IOWA CITY, Ia. — Anyone who chooses to soak in Iowa football as a recreational hobby can choose to feel however they want.

Not enthused about the way the 22nd-ranked Hawkeyes beat Purdue 26-20 before 69,250 fans at Kinnick Stadium?

Hey, that’s your choice. And based on social media, a lot of you made that choice.

But I stand with Kirk Ferentz and Hawkeye players this week.

Wins are good.

Wins are worth celebrating.

Offensive guard Mark Kallenberger delivers a pancake block while freshman Tyler Goodson breaks loose for an 18-yard gain on a screen pass in the fourth quarter Saturday.

A Purdue team (and coach) that has had your number two years in a row?

A Purdue team that blew out another Big Ten team by 26 points a week ago?

A Purdue team with probably more speed than any team in the conference's West Division?

No, beating Purdue doesn't deserve a parade. But yeah, you take that six-point win — which looked closer than it was, thanks to a meaningless touchdown with 24 seconds left — and savor it. Especially after one-score losses to Michigan and Penn State the past two weeks.

“To get back in the 'W' column,” defensive end A.J. Epenesa said after Iowa improved to 5-2, “that’s all we wanted.”

You may have heard that Bob Sanders, perhaps the most revered Hawkeye of the 21-year Kirk Ferentz era, was Saturday’s honorary game captain. Sanders’ presence reminded Ferentz of what the coach calls one of the program’s most important wins, during the turnaround season of 2001.

Iowa had just lost back-to-back games and welcomed Antwaan Randle-El’s Indiana squad to Kinnick. The Hoosiers’ pesky offense frustrated Iowa to the tune of 308 rushing yards, but the Hawkeyes scored late and held on for a 42-28 win.

“At some point, you’ve just got to find a way to get it done,” Ferentz said after his 157th head-coaching win at Iowa. “It's not always going to be pretty. That (2001) game was hard and difficult, but it gave us a chance to have a little momentum moving forward.

“And, when you're in conference football, that's just what you have to expect. When it is easy, boy, you go home that night saying, ‘How did that happen?’

“I'm proud of our guys, the way they persevered.”


That’s what I saw Saturday: a team with toughness that turned back a pesky Jeff Brohm offense that bit them badly and painfully the past two years.

This win was about Nate Stanley (23 of 33, 260 yards) fighting to the finish.

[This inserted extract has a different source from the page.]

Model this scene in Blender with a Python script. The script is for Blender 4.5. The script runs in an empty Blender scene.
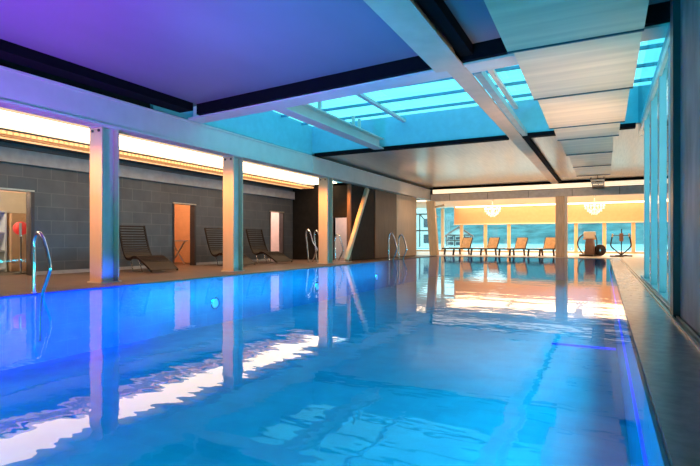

After the quarterback’s only big mistake of the game — a poorly thrown ball that deflected off the hands of Tyler Goodson into the arms of Purdue’s Dedrick Mackey — he didn’t sulk. He sprinted to cut off the speeding, 185-pound cornerback carrying the football and tackled him hard, short of the Iowa goal line.

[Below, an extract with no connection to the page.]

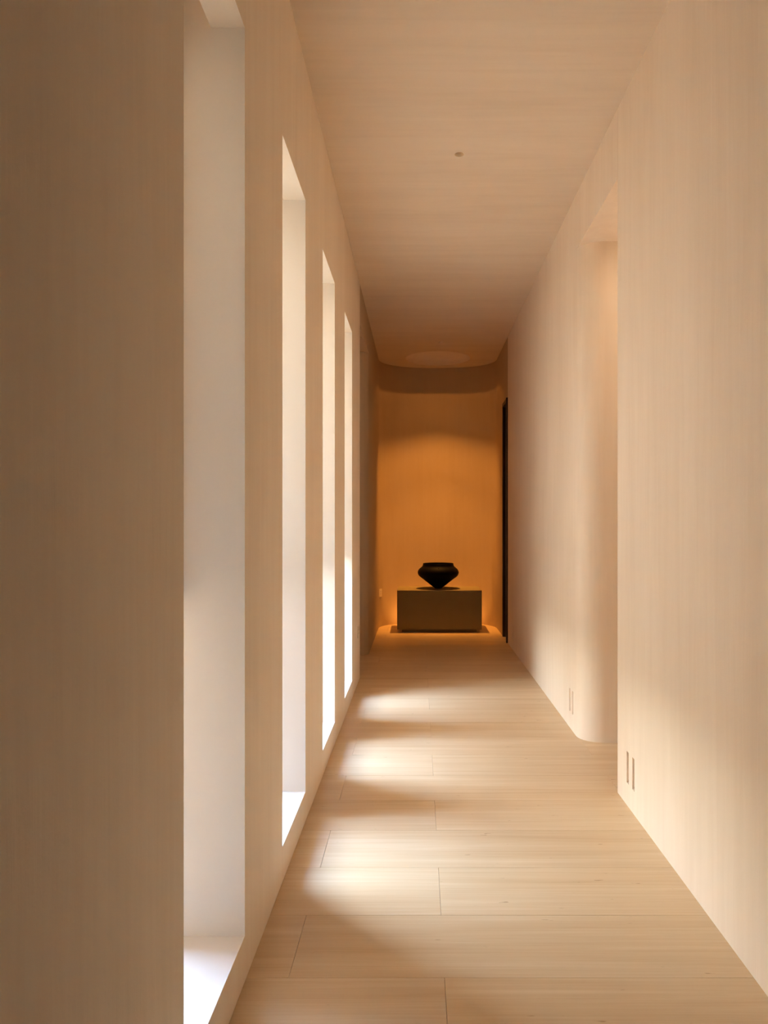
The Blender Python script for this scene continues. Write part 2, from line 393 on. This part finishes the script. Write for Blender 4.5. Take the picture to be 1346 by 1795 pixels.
# ---------------------------------------------------------------- pedestal and vase
PX0, PX1, PY0, PY1, PZ = -0.229, 0.665, 7.76, 8.257, 0.444
pcx, pcy = (PX0+PX1)/2, (PY0+PY1)/2
t = empty('pedestal', (pcx, pcy, 0), label='low sand-coloured box pedestal standing in the orange niche', category='pedestal')
mesh_obj('body', bx(PX0-pcx, PX1-pcx, PY0-pcy, PY1-pcy, 0.030, PZ, bevel=0.003), M['plinth'], t)
mesh_obj('recessed_base', bx(PX0-pcx+0.05, PX1-pcx-0.05, PY0-pcy+0.05, PY1-pcy-0.05, 0.0, 0.030), M['plinth'], t, label='set-back dark base under the pedestal')
bm = bmesh.new()
prof = [(0, 0.0), (0.038, 0.0), (0.041, 0.003), (0.050, 0.013), (0.068, 0.026), (0.092, 0.045), (0.115, 0.064), (0.140, 0.083), (0.162, 0.101), (0.182, 0.115), (0.199, 0.128),
        (0.211, 0.140), (0.218, 0.153), (0.2225, 0.168), (0.2225, 0.180), (0.220, 0.190), (0.214, 0.202), (0.206, 0.2125), (0.196, 0.222), (0.187, 0.2295),
        (0.180, 0.2345), (0.1735, 0.241), (0.169, 0.250), (0.166, 0.260), (0.165, 0.269), (0.1645, 0.2725), (0.161, 0.274), (0.157, 0.272), (0.157, 0.262), (0.160, 0.250), (0.170, 0.236), (0.200, 0.212), (0.213, 0.180), (0.205, 0.150), (0.155, 0.108), (0.08, 0.052), (0.03, 0.025), (0, 0.02)]
lathe(bm, prof, 96)
v = mesh_obj('vase', bm, M['vase'], smooth=60, label='wide dark clay bowl vase tapering to a small foot on the pedestal', category='vase')
v.location = (0.211, 8.0, PZ)
# a small clay nub on the shoulder, facing the corridor
bm = bmesh.new(); bmesh.ops.create_uvsphere(bm, u_segments=16, v_segments=8, radius=0.005)
o = mesh_obj('nub', bm, M['vase'], v, smooth=60); o.location = (0.0, -0.188, 0.2285)

# ---------------------------------------------------------------- wall plates
def outlet(loc, rot, lab):
    t = empty('power_outlet', loc, label=lab, category='outlet'); t.rotation_euler = (0, 0, rot)     # local +x points out of the wall
    mesh_obj('cover_plate', bx(0, 0.008, -0.043, 0.043, -0.043, 0.043, bevel=0.002), M['plate'], t)
    for dy in (-0.006, 0.006): mesh_obj('pin_hole', bx(0.0078, 0.0084, dy-0.0012, dy+0.0012, 0.008, 0.020), M['socket_dark'], t)
    for s in (-1, 1): mesh_obj('pin_hole', bx(0.0078, 0.0084, s*0.008-0.0012, s*0.008+0.0012, -0.018, -0.006), M['socket_dark'], t)
outlet((XL, 5.325, 0.373), 0, 'cream power outlet low on the left wall by the opening')
EO = [q for q in pts if q[1] > 8.16][0]
outlet((EO[0]-0.001, EO[1], 0.378), -0.35, 'small power outlet on the left curve of the orange niche')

“I’m not going to back down. You can hit me 100 times, but I’m going to continue to fight,” said Stanley, a gritty senior who might as well have been talking to his biggest critics in the Kinnick stands. “I’m going to do everything I can to help my teammates.”

This win was about the defense banding together in clutch moments.

Immediately after the interception, Iowa’s 19-7 lead could’ve shrunk to 19-14 in a hurry. Phil Parker told his defense: "This is our test for today."

And with first-and-goal from the 9, Purdue went ... backward. A 1-yard loss, a near-interception by Djimon Colbert and an incomplete pass hurried by Chauncey Golston forced Purdue to settle for a field goal. And it remained a two-score game, at 19-10, with 11:36 to play.

"Our mindset is always to put the fire out if that happens," said safety Geno Stone, who earlier caused and recovered a fumble that thwarted a Purdue first-half red-zone entry. "Give credit to our defensive line, they really had the quarterback running around back there."

This win was about a beleaguered offensive line breaking through.

The whole stadium knew Iowa was going to try to run the ball from Purdue’s 35 with 2:59 to go and a 19-13 lead. The Hawkeyes, to that point, had rushed for a measly 2.3 yards a carry against one of the Big Ten’s weaker defenses.

But when it came time to put the game away, they found a way to carve a few holes.

Mekhi Sargent ran for 21 yards, then 14 — a second effort taking him into the end zone — to put the game out of reach at 26-13.

“Four quarters. Keep pounding the ball,” said Tyler Linderbaum, the freshman center who was well aware of the heat Iowa’s interior offensive line had been feeling. “And eventually, we’ll break some big runs.”

Iowa made enough winning plays Saturday.

And it didn’t listen to the noise.

When players heard Kinnick fans booing as they headed to the locker room Saturday, offensive lineman Tristan Wirfs was reminded by Stanley that he was fighting for the guys wearing Hawkeye helmets — not anybody else. The Hawkeyes came out of halftime and banded together to turn a 9-7 lead into 19-7 by the first play of the fourth quarter.

And here’s a news flash: Purdue plays hard. This is a young, hungry team that will be a West contender in 2020.

The Boilermakers threw everything they could at the Hawkeyes.

“They run a lot of different plays out of a lot of different formations,” Epenesa said. “They do a great job at trying to confuse us today, and they moved the ball effectively against us. But we were able to get some key stops when we needed it.”

Moments after Iowa’s win, the news started to spread that No. 6 Wisconsin had been stunned on a last-second field goal by Illinois. The Badgers, favored by 31 points, went down.

I’ll bet their fans would love to take a one-point win today instead of a one-point loss.

Choose to be happy about a Big Ten win. Or don’t. 

Here’s what Wirfs thinks.

“I’m pretty happy right now. We’re pretty happy to be on the win train,” Wirfs said. “It was a hard-fought game; that’s how it’s going to be in conference play.”